Junto a estos textos mayores –en extensión y en profundidad-, Wallace incluye, siguiendo el esquema que tan buenos resultados le diera en Algo supuestamente divertido que nunca volveré a hacer, otros ensayos más breves sobre aspectos menos populares (en Wallace siempre están a la gresca la cultura pop y la “high” cultura, en un intento de conciliación aún inalcanzable), como una penetrante reseña de la novela de Updike “Hacia el final del tiempo” (que le sirve para crear una rutilante y demoledora categoría de los Grandes Narcisistas Americanos: Mailer, Roth, ensimismados y yoístas), otro ensayo sobre la poco previsible posibilidad de que Kafka fuera un humorista, y el demoledor “La vista desde la casa de la señora Thompson”, una carga de profundidad sobre la generación social del miedo –el “Horror”, lo llama Wallace- con el trasfondo de los atentados terroristas.
En realidad, poco importa de qué esté hablando David Foster Wallace: para él, toda manifestación cultural-popular exige una comprensión más allá de su propia evidencia.
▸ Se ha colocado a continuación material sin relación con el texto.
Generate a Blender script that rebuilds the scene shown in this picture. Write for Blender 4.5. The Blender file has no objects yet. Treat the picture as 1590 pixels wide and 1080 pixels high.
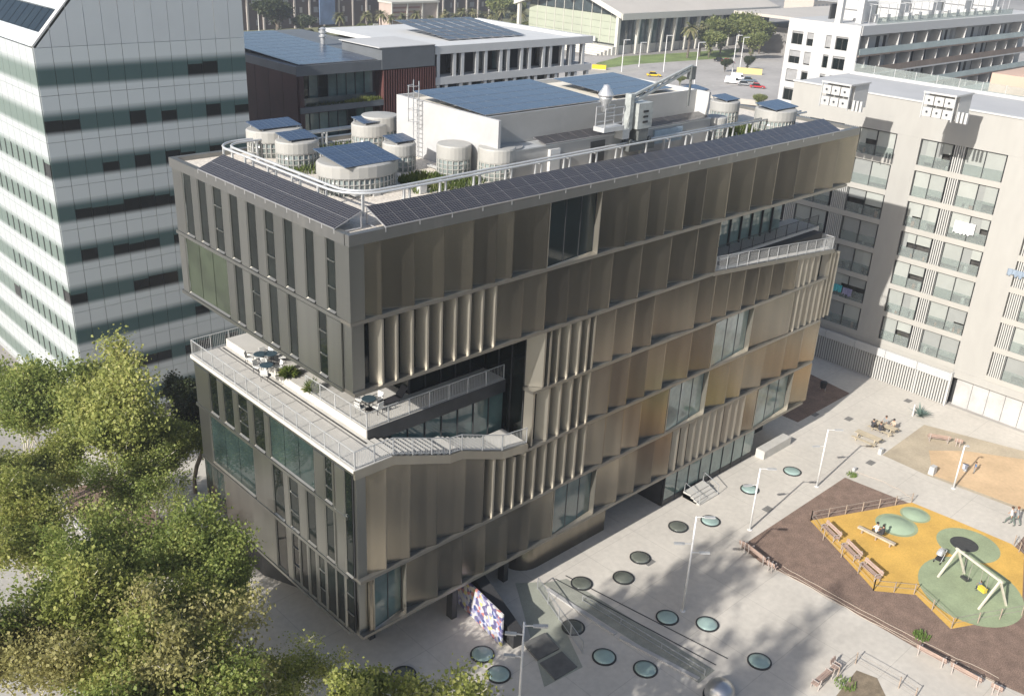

Y después, claro el lenguaje –el estilo, si se quiere-. Ahí es donde Wallace termina por imponerse a todos: la sintaxis de ida y vuelta, la adjetivación imprevisible, la anotación sorpresiva, los juegos de la inteligencia. Un ejemplo y termino: “...invoca el anonimato capaz de matar el alma de las cadenas de hoteles y la terrible naturaleza idéntica y transitoria de las habitaciones: el omnipresente diseño floral de las colchas, las lámparas múltiples de pocos vatios, los tediosos cuadros atornillados a las paredes, el susurro esquizoide de la ventilación, la triste moqueta de pelo largo, el olor a productos de limpieza alienígenas, los Kleenex que salen del receptáculo de la pared, la llamada despertador automatizada, las cortinas a prueba de luz, las ventanas que no se abren... nunca”. El mundo, parece decir Wallace, es una habitación de hotel donde estamos invitados a estar de paso.